El paisaje ha cambiado radicalmente. Las lomas y los cañones rojizos del bajo Aragón dejan paso a los árboles frutales medianos de la huerta, una riqueza que ya causaba impacto en el Cantar. Por allí se dirigieron el Cid y sus hombres en busca de «la mar salada», que muchos vieron por primera vez en su vida en Burriana. Tres años de lucha por Levante y nueve meses de asedio a la ciudad de Valencia fue el precio que tuvieron que pagar por hacerse con esos territorios.

En Valencia hay algunos rastros, pocos para ser una ciudad tan importante en su biografía. Una avenida, un hostal por la parte vieja, en el número 13 del Carrer dels Munyans, un instituto de secundaria, una estatua en la plaza de España... Allí debajo está sentada Marina, boliviana de 23 años, a quien no impresiona nada la figura ecuestre. «¿El Cid? ¿Qué es eso? ¿La tarjeta sanitaria?».

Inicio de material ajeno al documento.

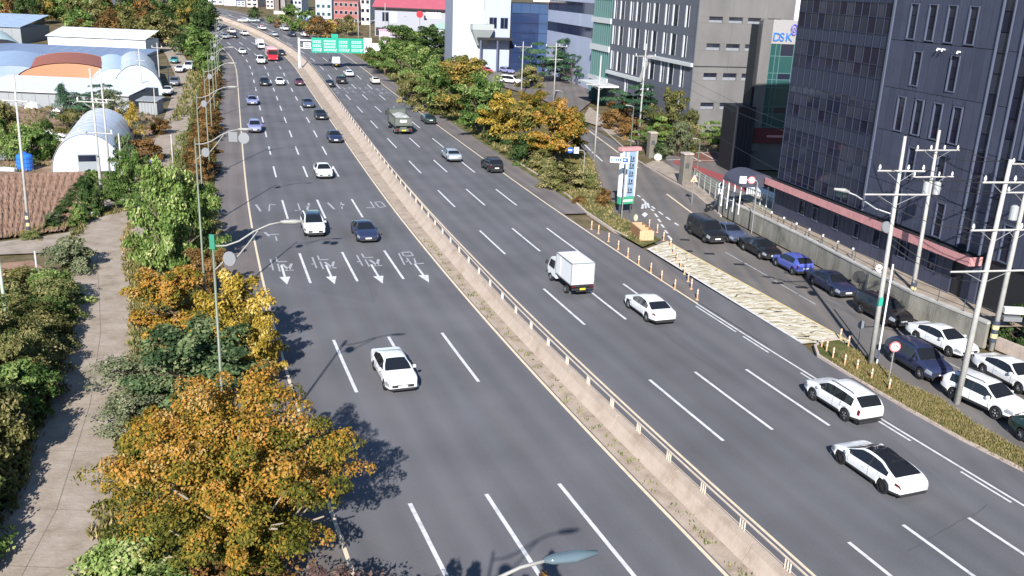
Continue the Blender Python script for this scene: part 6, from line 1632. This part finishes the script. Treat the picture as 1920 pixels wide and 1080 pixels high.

En Valencia murió el Cid, un día de 1099. Pero la imagen de su leyenda a caballo ha quedado más viva en Peñíscola (Castellón) que en la ciudad donde falleció. Allí fue donde se rodó la escena final de la película que protagonizaron Charlton Heston y Sophia Loren. Ha sido la cabalgada que más le ha mitificado desde el Cantar. Rodrigo Díaz de Vivar, muerto, a los lomos de Babieca mientras los suyos y sus adversarios se arrodillan a su paso. Contra la fuerza de esa imagen, no hay diatribas que valgan.